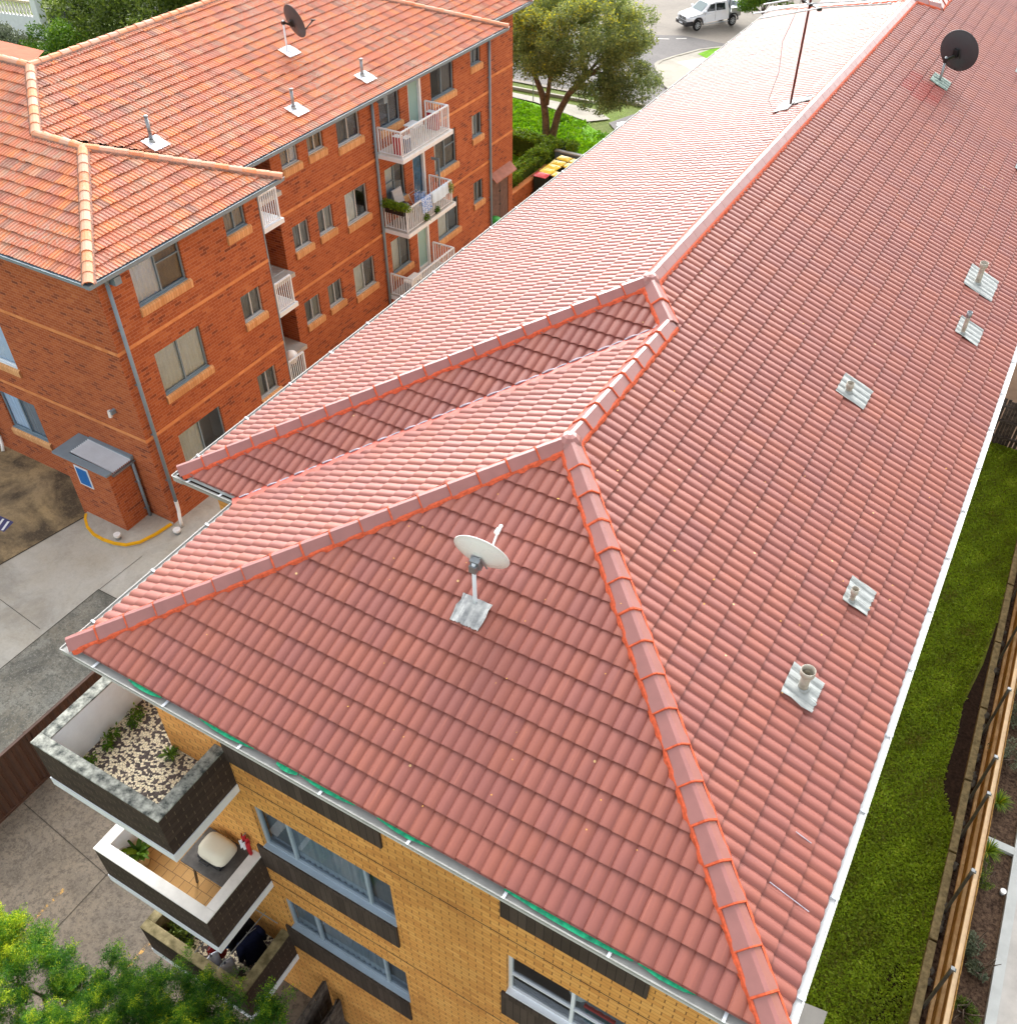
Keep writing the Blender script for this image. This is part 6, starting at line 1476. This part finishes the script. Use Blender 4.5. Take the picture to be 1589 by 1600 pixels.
# things on the white railed balconies of the red block
z = BZ[0]
for k, (x, y, sx, sy, h, rgb, lb) in enumerate(((-19.75, 21.85, .12, .1, .62, (176, 30, 44), 'red storage crate at the near end of the top railed balcony'), (-19.62, 22.15, .1, .13, .5, (60, 84, 130), 'blue storage crate beside the red one on the top railed balcony'), (-19.95, 24.3, .2, .1, .6, (170, 40, 60), 'red folded rug at the far end of the top railed balcony'))):
    o_ = thing('storage_crate', (x, y, z), lb, 'crate'); m = MB(); m.box(x - sx, x + sx, y - sy, y + sy, z + .02, z + h); m.build('crate_body', sm('crate_%d' % k, rgb, .7), o_, bevel=.01)
    m = MB(); m.box(x - sx - .01, x + sx + .01, y - sy - .01, y + sy + .01, z + h, z + h + .03); m.build('lid', MT['white'], o_, bevel=.006)
t = thing('folding_table', (-19.85, 22.95, z), 'small white folding table on the top railed balcony', 'table'); m = MB(); m.box(-20.1, -19.65, 22.7, 23.25, z + .62, z + .65); m.build('tabletop', MT['white'], t, bevel=.005)
for x in (-20.05, -19.7):
    for y in (22.75, 23.2): m = MB(); m.tube([(x, y, z), (x, y, z + .62)], .014, 6); m.build('leg', MT['white'], t)
z = BZ[1]
t = thing('recliner_chair', (-20.0, 22.2, z), 'garden armchair with tall striped grey cushion on the middle railed balcony', 'chair')
m = MB(); m.obox((-20.0, 22.2, z + .45), (.26, 0, 0), (0, .26, 0), (0, 0, .06)); m.build('seat', sm('striped_cushion', (170, 174, 180), .85), t, bevel=.03)
ts = NT('striped_fabric'); wv = ts.node('ShaderNodeTexWave'); wv.bands_direction = 'Y'; wv.inputs['Scale'].default_value = 5.5; ts.link(ts.obj(), wv.inputs[0]); ts.set(ts.mix(ts.rng(wv.outputs['Fac'], .3, .7), lin((120, 126, 134)), lin((206, 208, 212))), .85)
m = MB(); m.obox((-20.25, 22.3, z + .82), (.05, 0, .012), (0, .27, 0), (-.09, 0, .38)); m.build('backrest', ts.m, t, bevel=.03)
for s in (-1, 1): m = MB(); m.tube([(-19.75, 22.2 + s * .3, z), (-19.75, 22.2 + s * .3, z + .66), (-20.25, 22.2 + s * .3, z + .7), (-20.3, 22.2 + s * .3, z)], .018, 8); m.build('arm_frame', MT['black'], t)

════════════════

Transcribe the full listing above exactly as it stands, minus the pictures.

Keep writing the Blender script for this image. This is part 6, starting at line 1476. This part finishes the script. Use Blender 4.5. Take the picture to be 1589 by 1600 pixels.
# things on the white railed balconies of the red block
z = BZ[0]
for k, (x, y, sx, sy, h, rgb, lb) in enumerate(((-19.75, 21.85, .12, .1, .62, (176, 30, 44), 'red storage crate at the near end of the top railed balcony'), (-19.62, 22.15, .1, .13, .5, (60, 84, 130), 'blue storage crate beside the red one on the top railed balcony'), (-19.95, 24.3, .2, .1, .6, (170, 40, 60), 'red folded rug at the far end of the top railed balcony'))):
    o_ = thing('storage_crate', (x, y, z), lb, 'crate'); m = MB(); m.box(x - sx, x + sx, y - sy, y + sy, z + .02, z + h); m.build('crate_body', sm('crate_%d' % k, rgb, .7), o_, bevel=.01)
    m = MB(); m.box(x - sx - .01, x + sx + .01, y - sy - .01, y + sy + .01, z + h, z + h + .03); m.build('lid', MT['white'], o_, bevel=.006)
t = thing('folding_table', (-19.85, 22.95, z), 'small white folding table on the top railed balcony', 'table'); m = MB(); m.box(-20.1, -19.65, 22.7, 23.25, z + .62, z + .65); m.build('tabletop', MT['white'], t, bevel=.005)
for x in (-20.05, -19.7):
    for y in (22.75, 23.2): m = MB(); m.tube([(x, y, z), (x, y, z + .62)], .014, 6); m.build('leg', MT['white'], t)
z = BZ[1]
t = thing('recliner_chair', (-20.0, 22.2, z), 'garden armchair with tall striped grey cushion on the middle railed balcony', 'chair')
m = MB(); m.obox((-20.0, 22.2, z + .45), (.26, 0, 0), (0, .26, 0), (0, 0, .06)); m.build('seat', sm('striped_cushion', (170, 174, 180), .85), t, bevel=.03)
ts = NT('striped_fabric'); wv = ts.node('ShaderNodeTexWave'); wv.bands_direction = 'Y'; wv.inputs['Scale'].default_value = 5.5; ts.link(ts.obj(), wv.inputs[0]); ts.set(ts.mix(ts.rng(wv.outputs['Fac'], .3, .7), lin((120, 126, 134)), lin((206, 208, 212))), .85)
m = MB(); m.obox((-20.25, 22.3, z + .82), (.05, 0, .012), (0, .27, 0), (-.09, 0, .38)); m.build('backrest', ts.m, t, bevel=.03)
for s in (-1, 1): m = MB(); m.tube([(-19.75, 22.2 + s * .3, z), (-19.75, 22.2 + s * .3, z + .66), (-20.25, 22.2 + s * .3, z + .7), (-20.3, 22.2 + s * .3, z)], .018, 8); m.build('arm_frame', MT['black'], t)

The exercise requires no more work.